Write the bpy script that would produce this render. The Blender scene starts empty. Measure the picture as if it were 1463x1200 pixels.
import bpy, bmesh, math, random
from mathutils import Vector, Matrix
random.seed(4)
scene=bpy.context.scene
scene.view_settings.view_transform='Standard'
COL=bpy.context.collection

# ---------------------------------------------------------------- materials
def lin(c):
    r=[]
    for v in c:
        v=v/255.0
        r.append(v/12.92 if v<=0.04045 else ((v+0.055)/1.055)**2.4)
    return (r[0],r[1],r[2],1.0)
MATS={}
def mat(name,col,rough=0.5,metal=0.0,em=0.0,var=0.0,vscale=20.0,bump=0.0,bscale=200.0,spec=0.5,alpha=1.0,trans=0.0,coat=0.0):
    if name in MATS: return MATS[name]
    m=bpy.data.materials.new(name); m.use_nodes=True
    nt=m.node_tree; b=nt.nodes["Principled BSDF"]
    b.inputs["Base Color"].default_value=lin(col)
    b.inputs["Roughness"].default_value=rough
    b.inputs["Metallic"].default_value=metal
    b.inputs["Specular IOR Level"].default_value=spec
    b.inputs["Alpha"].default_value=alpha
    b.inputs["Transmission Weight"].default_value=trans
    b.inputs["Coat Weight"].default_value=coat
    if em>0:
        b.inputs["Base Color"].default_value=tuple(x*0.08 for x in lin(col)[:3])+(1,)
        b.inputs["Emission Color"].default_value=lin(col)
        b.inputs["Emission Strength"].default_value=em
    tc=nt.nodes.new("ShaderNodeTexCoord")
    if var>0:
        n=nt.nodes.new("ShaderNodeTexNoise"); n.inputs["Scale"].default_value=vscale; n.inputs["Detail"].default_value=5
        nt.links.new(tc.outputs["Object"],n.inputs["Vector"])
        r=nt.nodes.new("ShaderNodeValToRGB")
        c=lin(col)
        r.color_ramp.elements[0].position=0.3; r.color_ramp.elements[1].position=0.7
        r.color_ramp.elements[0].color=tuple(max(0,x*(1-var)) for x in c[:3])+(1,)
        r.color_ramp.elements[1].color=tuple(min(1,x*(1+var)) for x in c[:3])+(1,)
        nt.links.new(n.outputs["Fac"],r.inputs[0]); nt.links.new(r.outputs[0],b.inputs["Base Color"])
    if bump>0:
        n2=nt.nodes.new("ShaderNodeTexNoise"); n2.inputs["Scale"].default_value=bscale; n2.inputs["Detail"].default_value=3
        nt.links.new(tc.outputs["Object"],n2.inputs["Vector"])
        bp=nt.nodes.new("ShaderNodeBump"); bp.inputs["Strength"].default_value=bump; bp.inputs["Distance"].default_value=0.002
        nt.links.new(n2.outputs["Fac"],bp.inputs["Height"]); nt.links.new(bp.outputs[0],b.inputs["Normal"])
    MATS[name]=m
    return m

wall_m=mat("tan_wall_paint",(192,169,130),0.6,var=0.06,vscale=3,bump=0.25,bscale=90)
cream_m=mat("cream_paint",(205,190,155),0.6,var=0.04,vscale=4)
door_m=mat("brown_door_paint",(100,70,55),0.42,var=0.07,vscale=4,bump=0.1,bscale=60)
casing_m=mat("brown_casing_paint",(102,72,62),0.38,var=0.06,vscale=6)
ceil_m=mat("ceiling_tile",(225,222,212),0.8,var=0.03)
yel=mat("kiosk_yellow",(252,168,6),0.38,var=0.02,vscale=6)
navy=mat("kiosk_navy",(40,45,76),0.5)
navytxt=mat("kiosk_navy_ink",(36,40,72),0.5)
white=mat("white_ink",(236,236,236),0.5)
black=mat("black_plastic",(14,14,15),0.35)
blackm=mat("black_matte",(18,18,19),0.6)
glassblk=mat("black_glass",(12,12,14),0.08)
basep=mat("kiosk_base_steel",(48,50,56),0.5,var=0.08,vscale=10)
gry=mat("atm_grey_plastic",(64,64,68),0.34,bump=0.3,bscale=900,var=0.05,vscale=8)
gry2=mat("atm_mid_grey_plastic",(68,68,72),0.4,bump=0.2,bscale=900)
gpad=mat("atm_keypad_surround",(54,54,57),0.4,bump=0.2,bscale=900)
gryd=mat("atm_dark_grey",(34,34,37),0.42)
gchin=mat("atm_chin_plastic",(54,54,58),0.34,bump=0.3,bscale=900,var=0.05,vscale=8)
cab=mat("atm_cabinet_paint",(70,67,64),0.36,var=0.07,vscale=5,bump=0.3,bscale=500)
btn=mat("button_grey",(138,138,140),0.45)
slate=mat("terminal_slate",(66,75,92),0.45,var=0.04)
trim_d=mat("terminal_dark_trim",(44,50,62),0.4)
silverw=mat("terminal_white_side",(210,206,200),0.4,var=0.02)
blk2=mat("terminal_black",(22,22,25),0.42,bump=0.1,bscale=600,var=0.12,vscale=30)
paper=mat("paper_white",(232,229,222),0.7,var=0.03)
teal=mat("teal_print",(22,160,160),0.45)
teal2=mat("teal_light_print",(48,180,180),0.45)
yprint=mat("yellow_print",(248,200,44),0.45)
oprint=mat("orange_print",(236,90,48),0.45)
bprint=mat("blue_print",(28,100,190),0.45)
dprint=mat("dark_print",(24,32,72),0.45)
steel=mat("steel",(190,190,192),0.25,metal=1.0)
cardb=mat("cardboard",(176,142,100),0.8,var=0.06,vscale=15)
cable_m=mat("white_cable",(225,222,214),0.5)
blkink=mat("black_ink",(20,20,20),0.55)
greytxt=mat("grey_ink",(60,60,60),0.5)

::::

**Exercise goal**
Extract exactly the leading lines of the data, stopping at and including the line with "COL=bpy.context.collection".

**Task response**
Write the bpy script that would produce this render. The Blender scene starts empty. Measure the picture as if it were 1463x1200 pixels.
import bpy, bmesh, math, random
from mathutils import Vector, Matrix
random.seed(4)
scene=bpy.context.scene
scene.view_settings.view_transform='Standard'
COL=bpy.context.collection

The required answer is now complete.